De volgende ochtend in L' Aber Wrac'h is Edwin de eerste klant van de havenmeester. Ook heeft hij een weerbericht, netjes uitgeprint, erg handig.
Vandaag willen we in de richting van Brest, wat betekent dat we langs de wateren nabij Ile d'Ouessant moeten varen. Hier staat een sterke getijdestroom, dus de timing van de tocht is erg belangrijk.
We moeten vroeg weg en varen een half uur na zonsopgang de rivier af en de zee weer op.
We zien hier niet minder dan twaalf bootjes met vissers die precies langs onze route besloten hebben om te gaan vissen.
Dat doen ze terwijl ze dwars op de wind dobberen. Dit lijkt ons onaangenaam, aangezien er een stevige deining staat, maar de vissers lijken er van te genieten.
Even later snappen we waarom er zoveel gevist wordt, het zit ook vol met Jan van Genten, Papagaaiduikers en Dolfijnen, die allemaal achter dezelfde vissen aanzitten.
We zien Jan van Genten op vis jagen. Van ongeveer 10 meter hoogte duiken ze verticaal het water in. De vis daar beneden maakt weinig kans tegen deze aanvallen.
Na en mooie tocht komen we langs Ile d'Ouessant waar steeds de zon schijnt, terwijl het vaste land van Bretagne vandaag onder een hardnekkig wolkendek zit. Stef weet het wel, hij wil wel op dat eiland wonen omdat hij daar veel zonuren verwacht.
Dan komt aan het eind van de ochtend Pointe de Saint Mathieu in zicht, dit is de laatste kaap voor de rade van Brest en tevens een bekende landmark.
We besluiten naar de prachtige baai ten oosten van Pen Hir te zeilen. We hebben we hele middag nog en de zon breekt door de wolken. Na een mooie slag over de wateren buitengaats van Brest komen we bij imposante rotsen die steil in het water staan, Pen Hir.
Ook deze plek kenden we van twee jaar terug en het is de absolute favoriet van Maaike Grytsje.
We ankeren in de luwte en in de volle zon die nu lekker schijnt met een uitzicht van wereld klasse.
Eerst nemen we een lekker lunch en dan gaan we onze rubberboot uitproberen.
Weliswaar hebben we hem in Cherbourg opgeblazen, maar anders dan de korte roeitocht naar ons schip hebben we nog niet gedaan.
Edwin had bedacht dat takelen met het spinnaker val een comfortabele en veilige manier is om de 70 kilo wegende boot in het water te krijgen. Dat principe blijkt prima te werken. Even later takelen we onze aanhangmotor in de boot, waarbij we de giek van ons schip als hijstuig gebruiken. Ook dat werkt erg goed en is een solide oplossing als golven de rubberboot bewegen.

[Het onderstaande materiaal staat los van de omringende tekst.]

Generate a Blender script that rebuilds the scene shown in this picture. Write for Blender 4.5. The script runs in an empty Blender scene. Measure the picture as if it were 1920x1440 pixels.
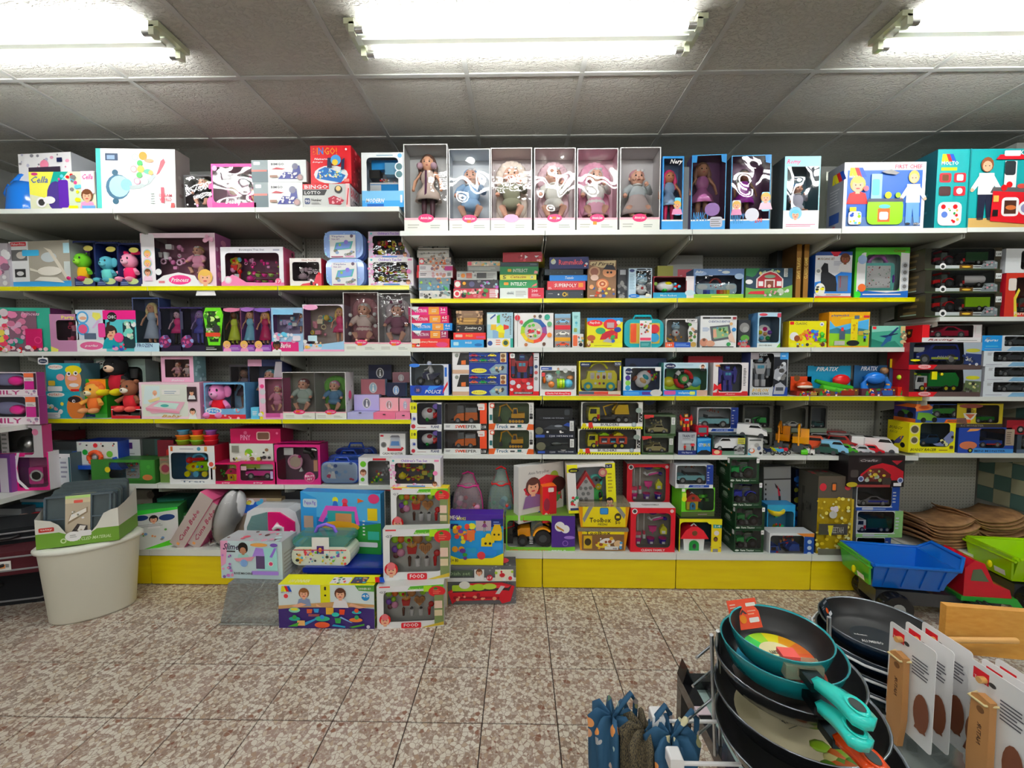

Dan krijgen Marttje en Edwin de primeur, we varen een stukje door de baai in onze rubberboot. Even later mogen ook alle andere, in verschillende groepen varen met Stef of Edwin aan de motor.
De tijd vliegt zo voorbij, en tijd om te surfen is er niet, tot grote teleurstelling van Sjouke Lute die hier al weken reikhalzend naar uitkijkt.

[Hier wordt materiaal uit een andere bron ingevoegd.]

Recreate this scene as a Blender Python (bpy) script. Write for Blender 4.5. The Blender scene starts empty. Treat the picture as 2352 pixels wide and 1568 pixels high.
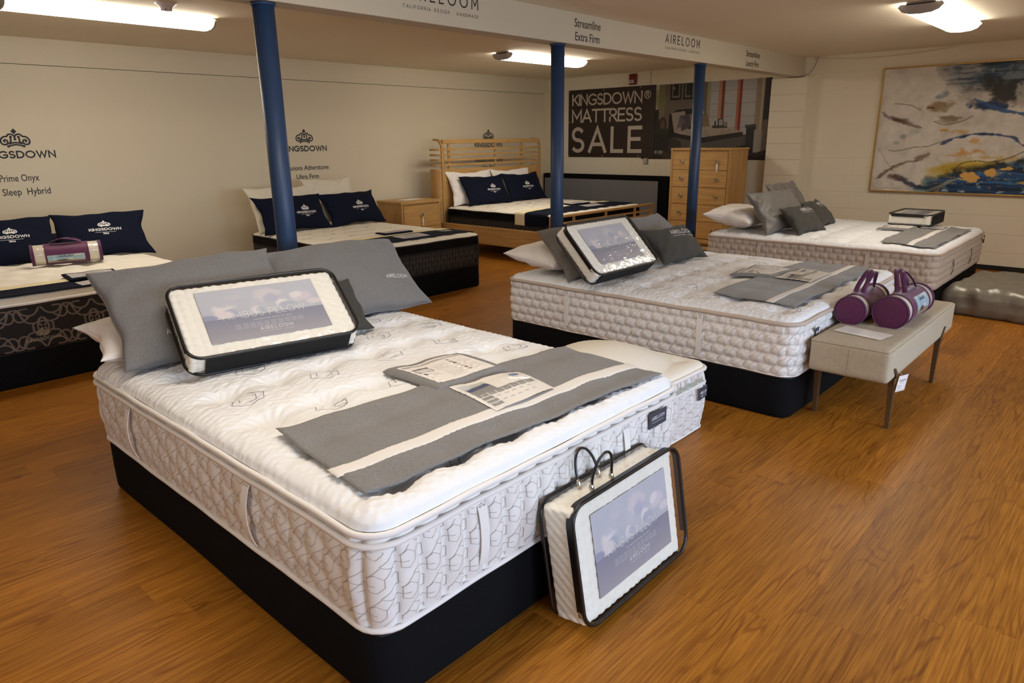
import bpy, bmesh, math, random
import numpy as np
from mathutils import Vector, Matrix

random.seed(7); RNG = np.random.RandomState(7)
SC = bpy.context.scene
COL = SC.collection
PI = math.pi

# ------------------------------------------------------------------ camera
F_PX, YAW, PITCH, ROLL, CAM_H = 1596.2, 0.7451, 0.2833, -0.0130, 1.5013
def cam_axes():
    fw = np.array([math.cos(PITCH)*math.cos(YAW), math.cos(PITCH)*math.sin(YAW), -math.sin(PITCH)])
    r0 = np.array([math.sin(YAW), -math.cos(YAW), 0.0]); u0 = np.cross(r0, fw)
    r = math.cos(ROLL)*r0 + math.sin(ROLL)*u0; u = -math.sin(ROLL)*r0 + math.cos(ROLL)*u0
    return r, u, fw
_r, _u, _f = cam_axes()
cam = bpy.data.cameras.new('camera'); camo = bpy.data.objects.new('camera', cam); COL.objects.link(camo)
cam.sensor_width = 36.0; cam.lens = F_PX/2352*36.0; cam.clip_start = 0.05; cam.clip_end = 60
M = Matrix.Identity(4)
for i in range(3):
    M[i][0] = _r[i]; M[i][1] = _u[i]; M[i][2] = -_f[i]
M[2][3] = CAM_H
camo.matrix_world = M
SC.camera = camo
def project(p):
    q = np.array(p, float) - [0, 0, CAM_H]
    d = q @ _f
    return 1176 + F_PX*(q @ _r)/d, 784 - F_PX*(q @ _u)/d, d

# ------------------------------------------------------------------ light and view
LAMP_POWER = 18.0          # emission strength of the fluorescent diffusers
LAMP_COLOR = (1.0, 0.91, 0.78)
DAY_POWER = 60.0
SC.view_settings.view_transform = 'Standard'; SC.view_settings.look = 'None'
SC.view_settings.exposure = 0.0; SC.view_settings.gamma = 1.0; SC.view_settings.use_curve_mapping = False
try:
    SC.cycles.use_denoising = True
    SC.cycles.max_bounces = 8; SC.cycles.diffuse_bounces = 5; SC.cycles.transparent_max_bounces = 12
    SC.cycles.sample_clamp_indirect = 6.0
except Exception: pass
world = bpy.data.worlds.new('world'); SC.world = world; world.use_nodes = True
world.node_tree.nodes['Background'].inputs[0].default_value = (0.55, 0.70, 1.0, 1)
world.node_tree.nodes['Background'].inputs[1].default_value = 0.6
for wx in (0.4, 3.6):   # sky light coming down through the two shop windows behind the camera
    ld = bpy.data.lights.new('daylight', 'AREA'); ld.shape = 'RECTANGLE'; ld.size = 2.0; ld.size_y = 1.3
    ld.energy = DAY_POWER; ld.color = (0.62, 0.78, 1.0)
    lo = bpy.data.objects.new('daylight', ld); COL.objects.link(lo)
    lo.location = (wx, -3.12, 1.45); lo.rotation_euler = (math.radians(62), 0, 0); ld.spread = math.radians(110)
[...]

Dan varen we op de motor langs de rotsen en klippen (fantastisch mooi uitzicht) naar het vlakbij gelegen Camaret sur Mer.
In de haven wacht ons een aangename verrassing. We horen dat er morgen hier een nautisch evenement is
met varende monumenten (houten zeilschepen van weleer). En de haven die wij op goed geluk geprikt hebben is het decor van dat evenement. Er liggen al een paar mooie tweemasters voor anker in de baai.
In de jachthaven Port Vauban vinden we een plekje naast een groot rood stalen zeilschip uit Denemarken.
Aan boord is een gezin met vrienden die van plan zijn een grote tocht rond de wereld te maken. Ze zijn nu onderweg naar de Caribische Zee, en zijn al in Schotland, het Caledonian Canal, en de Ierse zee geweest.
De depressies waarvan wij de randverschijnselen hebben gevoeld in de havens van Boulogne sur Mer en Roscoff hebben zij op volle zee ondergaan in een veel heftiger deel van de depressie.
Dit sterkt ons in onze stategie van coast-hopping waarbij je slecht weer kunt ontlopen door de haven niet uit te gaan.
Edwin praat wat met de Denen en gebruikt daarbij het Noors wat hij tijdens de jaren in Oslo geleerd heeft. We snappen elkaar, zowel taalkundig als zeiltechnisch.
De tocht van deze Denen kun je volgen op (http://www.synerthus.com/)
Na een heerlijk diner gaan de jongsten slapen en blijven de ouderen nog gezellig napraten.
Deze keer ligt de grens tussen jong en oud bij 15 jaar.